Jesus’ call of “follow Me”, according to “The Gospel According To Mark” was quite unique:

“On this particular point Jesus was a very different leader from the rabbis and scribes of Judaism.  There are no rabbinical stories analogous to the calling of the disciples, for rabbis did not consummate the teacher-student relationship by the summons, ‘Follow me.’  Unlike the decisive call that comes from Jesus, entry into rabbinical school depended on the initiative of the aspiring student, not the call of a rabbi.”

These men were definitely not aspiring students.  They were fishermen with probably no plan of being religious students of anyone.  Yet for these men, there were no prerequisites, no tests to pass, no previous knowledge and study necessary.  Jesus simply chose them to follow Him in their current states.

How was Jesus’ call to them so effective?  What makes you abandon your nets, your jobs, your family, and follow a stranger?  In our culture today, this seems ridiculous.  I can’t ever imagine some guy I’ve never seen before walking by and telling me to follow him and I just drop everything and go.  No way.  So what is it about Jesus that persuaded these men to such immediacy?

Unfortunately, this commentary doesn’t go into that.  I wish it would have.  One could say that since Jesus was God, He can do whatever he wants and used his power to persuade them.  But, I want to believe that isn’t the case.  I think He knew exactly who he was going to call.  But I think it may have had to do more with the culture and idea of following a rabbi than with God-power-mind-tricks.

I did a little searching the web and found that numerous people assumed that they followed Jesus because they believed that he was the messiah, or that they were surrendering to the will of God.  I have a hard time seeing this to be the case since Jesus seems to give them no identification as to who he is.  Jesus didn’t say he was the messiah before he asked them to follow Him.  In fact, it seems that throughout the Gospels, it takes time before the disciples actually start to realize who Jesus is.  It actually takes until Mark 8:29 for any of the disciples to state who they think Jesus really is, when Peter says “You are the Christ.”

I have heard that it was an understanding of the time that becoming a follower of a rabbi was a rare privilege.  Many aspired to follow a rabbi, but few succeeded.  It was a position of honor and highly esteemed.  So to have a rabbi come to you and ask you to follow him, especially as mere fishermen, was an opportunity one could not pass up.  This could account for the immediacy too.  Becoming a follower was such a big deal, they wouldn’t have wanted to risk losing the opportunity and therefore dropped what they were doing and immediately followed him.


2 thoughts on “An Unordinary And Effective Call To Discipleship

  1. I always loved the way that Mark’s gospel presents it… it begins with this extraordinary event. Jesus is baptized, the heavens open, the Spirit descends, a voice booms from the sky, and the Son of God rises out of the water and declares the Kingdom of God is at hand.

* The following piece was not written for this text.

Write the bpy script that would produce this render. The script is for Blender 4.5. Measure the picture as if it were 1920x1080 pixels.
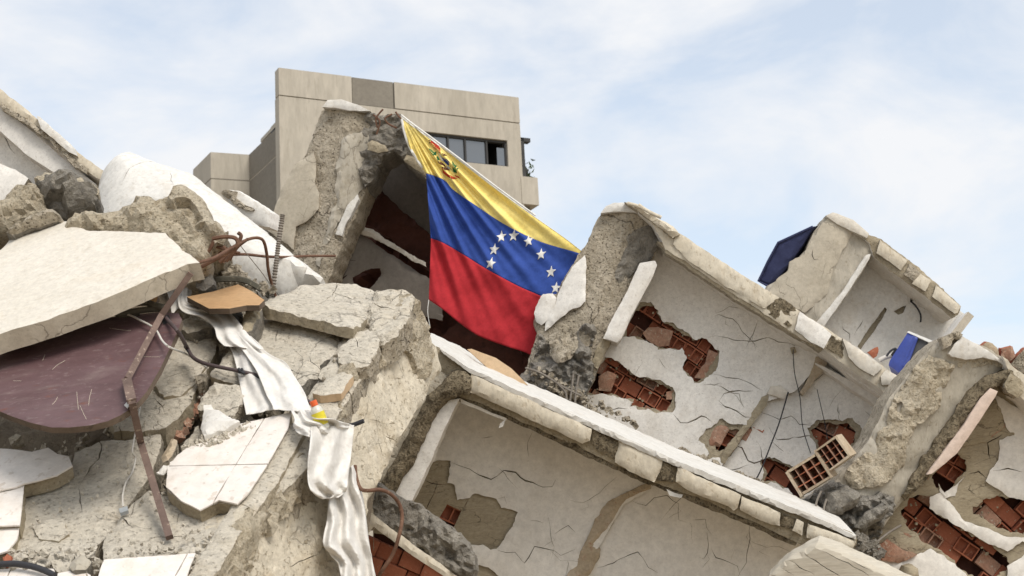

    Then the next thing He does is call some fishermen to follow Him.

    It’s a bit anticlimactic given the prelude, but it is a powerful statement about the Kingdom of God.

    • Good thoughts, T.E. Thanks for sharing. I agree in that it is interesting how things seem to shift, though the intensity of what is going on will quickly come back when he encounters an unclean spirit and starts healing people.